- **EXERCISE REQUIREMENTS**
Reproduce every line of the listing as written, apart from the pictures.

- **DATASET EXTRACT**
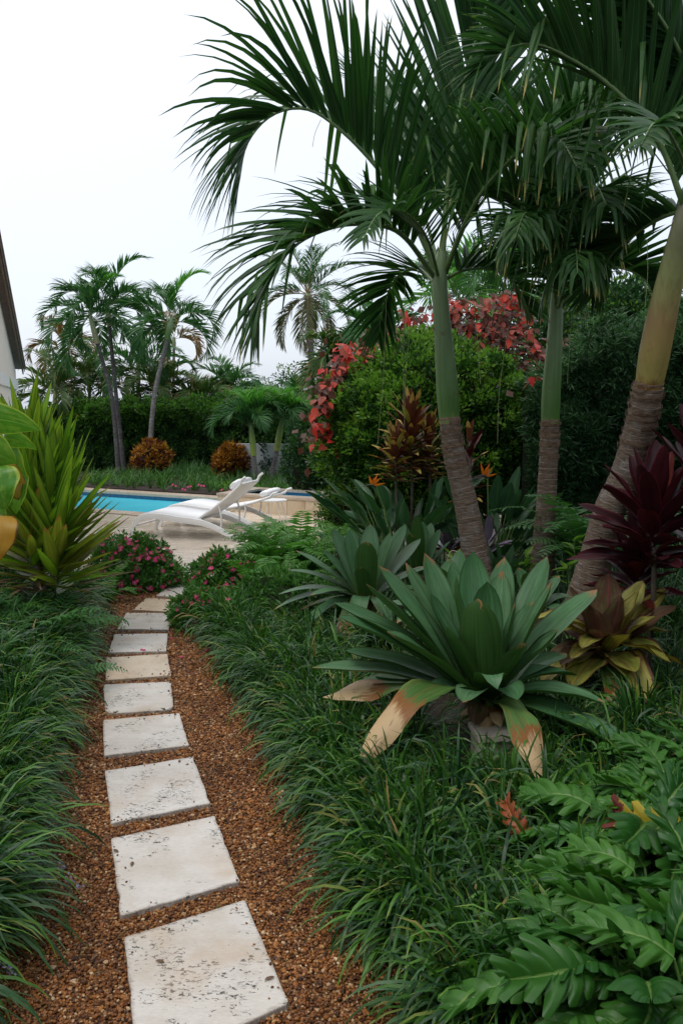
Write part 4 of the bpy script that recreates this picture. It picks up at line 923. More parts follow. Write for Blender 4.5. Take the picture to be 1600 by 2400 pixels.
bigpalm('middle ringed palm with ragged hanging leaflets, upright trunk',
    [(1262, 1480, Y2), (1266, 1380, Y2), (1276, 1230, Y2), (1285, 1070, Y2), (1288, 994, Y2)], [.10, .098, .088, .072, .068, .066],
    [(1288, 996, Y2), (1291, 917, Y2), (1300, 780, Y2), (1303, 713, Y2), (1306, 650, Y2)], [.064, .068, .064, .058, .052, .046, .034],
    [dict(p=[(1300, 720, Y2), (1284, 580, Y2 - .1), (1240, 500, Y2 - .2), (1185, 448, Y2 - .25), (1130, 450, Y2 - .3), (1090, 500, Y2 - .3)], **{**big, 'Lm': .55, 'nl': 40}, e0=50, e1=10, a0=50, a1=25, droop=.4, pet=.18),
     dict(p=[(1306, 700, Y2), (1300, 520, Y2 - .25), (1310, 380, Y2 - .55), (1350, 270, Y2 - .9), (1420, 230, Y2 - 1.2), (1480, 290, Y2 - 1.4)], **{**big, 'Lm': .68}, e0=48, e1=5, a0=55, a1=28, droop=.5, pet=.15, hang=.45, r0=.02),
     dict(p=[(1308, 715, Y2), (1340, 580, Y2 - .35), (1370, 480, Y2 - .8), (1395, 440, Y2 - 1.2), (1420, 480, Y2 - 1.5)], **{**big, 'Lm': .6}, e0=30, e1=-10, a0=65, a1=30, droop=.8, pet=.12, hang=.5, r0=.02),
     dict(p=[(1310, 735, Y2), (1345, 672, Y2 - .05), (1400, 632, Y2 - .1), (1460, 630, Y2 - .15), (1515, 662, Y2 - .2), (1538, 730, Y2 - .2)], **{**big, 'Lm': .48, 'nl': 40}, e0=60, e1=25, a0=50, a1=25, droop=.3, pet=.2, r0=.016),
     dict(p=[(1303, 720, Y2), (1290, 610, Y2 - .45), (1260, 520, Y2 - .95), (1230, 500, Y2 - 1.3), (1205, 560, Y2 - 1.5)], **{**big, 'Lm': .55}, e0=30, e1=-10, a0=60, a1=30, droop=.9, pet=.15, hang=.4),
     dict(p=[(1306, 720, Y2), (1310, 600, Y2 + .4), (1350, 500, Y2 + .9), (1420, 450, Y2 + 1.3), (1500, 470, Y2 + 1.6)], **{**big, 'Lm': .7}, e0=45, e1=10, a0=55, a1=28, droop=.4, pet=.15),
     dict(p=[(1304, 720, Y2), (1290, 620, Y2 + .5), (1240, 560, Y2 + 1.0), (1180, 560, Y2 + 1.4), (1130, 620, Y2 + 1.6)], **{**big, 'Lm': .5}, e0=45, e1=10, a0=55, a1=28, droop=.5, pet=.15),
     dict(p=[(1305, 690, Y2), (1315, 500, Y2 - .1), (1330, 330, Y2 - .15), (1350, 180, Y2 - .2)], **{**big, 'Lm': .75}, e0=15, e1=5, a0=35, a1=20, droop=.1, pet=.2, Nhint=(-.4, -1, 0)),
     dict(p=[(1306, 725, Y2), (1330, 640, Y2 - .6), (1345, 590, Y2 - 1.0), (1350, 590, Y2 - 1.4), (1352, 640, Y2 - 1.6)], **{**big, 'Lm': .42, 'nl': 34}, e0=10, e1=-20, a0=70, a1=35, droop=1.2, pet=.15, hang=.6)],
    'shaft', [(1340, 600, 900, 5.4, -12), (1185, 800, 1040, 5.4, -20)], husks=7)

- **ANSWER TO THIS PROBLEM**
Write part 4 of the bpy script that recreates this picture. It picks up at line 923. More parts follow. Write for Blender 4.5. Take the picture to be 1600 by 2400 pixels.
bigpalm('middle ringed palm with ragged hanging leaflets, upright trunk',
    [(1262, 1480, Y2), (1266, 1380, Y2), (1276, 1230, Y2), (1285, 1070, Y2), (1288, 994, Y2)], [.10, .098, .088, .072, .068, .066],
    [(1288, 996, Y2), (1291, 917, Y2), (1300, 780, Y2), (1303, 713, Y2), (1306, 650, Y2)], [.064, .068, .064, .058, .052, .046, .034],
    [dict(p=[(1300, 720, Y2), (1284, 580, Y2 - .1), (1240, 500, Y2 - .2), (1185, 448, Y2 - .25), (1130, 450, Y2 - .3), (1090, 500, Y2 - .3)], **{**big, 'Lm': .55, 'nl': 40}, e0=50, e1=10, a0=50, a1=25, droop=.4, pet=.18),
     dict(p=[(1306, 700, Y2), (1300, 520, Y2 - .25), (1310, 380, Y2 - .55), (1350, 270, Y2 - .9), (1420, 230, Y2 - 1.2), (1480, 290, Y2 - 1.4)], **{**big, 'Lm': .68}, e0=48, e1=5, a0=55, a1=28, droop=.5, pet=.15, hang=.45, r0=.02),
     dict(p=[(1308, 715, Y2), (1340, 580, Y2 - .35), (1370, 480, Y2 - .8), (1395, 440, Y2 - 1.2), (1420, 480, Y2 - 1.5)], **{**big, 'Lm': .6}, e0=30, e1=-10, a0=65, a1=30, droop=.8, pet=.12, hang=.5, r0=.02),
     dict(p=[(1310, 735, Y2), (1345, 672, Y2 - .05), (1400, 632, Y2 - .1), (1460, 630, Y2 - .15), (1515, 662, Y2 - .2), (1538, 730, Y2 - .2)], **{**big, 'Lm': .48, 'nl': 40}, e0=60, e1=25, a0=50, a1=25, droop=.3, pet=.2, r0=.016),
     dict(p=[(1303, 720, Y2), (1290, 610, Y2 - .45), (1260, 520, Y2 - .95), (1230, 500, Y2 - 1.3), (1205, 560, Y2 - 1.5)], **{**big, 'Lm': .55}, e0=30, e1=-10, a0=60, a1=30, droop=.9, pet=.15, hang=.4),
     dict(p=[(1306, 720, Y2), (1310, 600, Y2 + .4), (1350, 500, Y2 + .9), (1420, 450, Y2 + 1.3), (1500, 470, Y2 + 1.6)], **{**big, 'Lm': .7}, e0=45, e1=10, a0=55, a1=28, droop=.4, pet=.15),
     dict(p=[(1304, 720, Y2), (1290, 620, Y2 + .5), (1240, 560, Y2 + 1.0), (1180, 560, Y2 + 1.4), (1130, 620, Y2 + 1.6)], **{**big, 'Lm': .5}, e0=45, e1=10, a0=55, a1=28, droop=.5, pet=.15),
     dict(p=[(1305, 690, Y2), (1315, 500, Y2 - .1), (1330, 330, Y2 - .15), (1350, 180, Y2 - .2)], **{**big, 'Lm': .75}, e0=15, e1=5, a0=35, a1=20, droop=.1, pet=.2, Nhint=(-.4, -1, 0)),
     dict(p=[(1306, 725, Y2), (1330, 640, Y2 - .6), (1345, 590, Y2 - 1.0), (1350, 590, Y2 - 1.4), (1352, 640, Y2 - 1.6)], **{**big, 'Lm': .42, 'nl': 34}, e0=10, e1=-20, a0=70, a1=35, droop=1.2, pet=.15, hang=.6)],
    'shaft', [(1340, 600, 900, 5.4, -12), (1185, 800, 1040, 5.4, -20)], husks=7)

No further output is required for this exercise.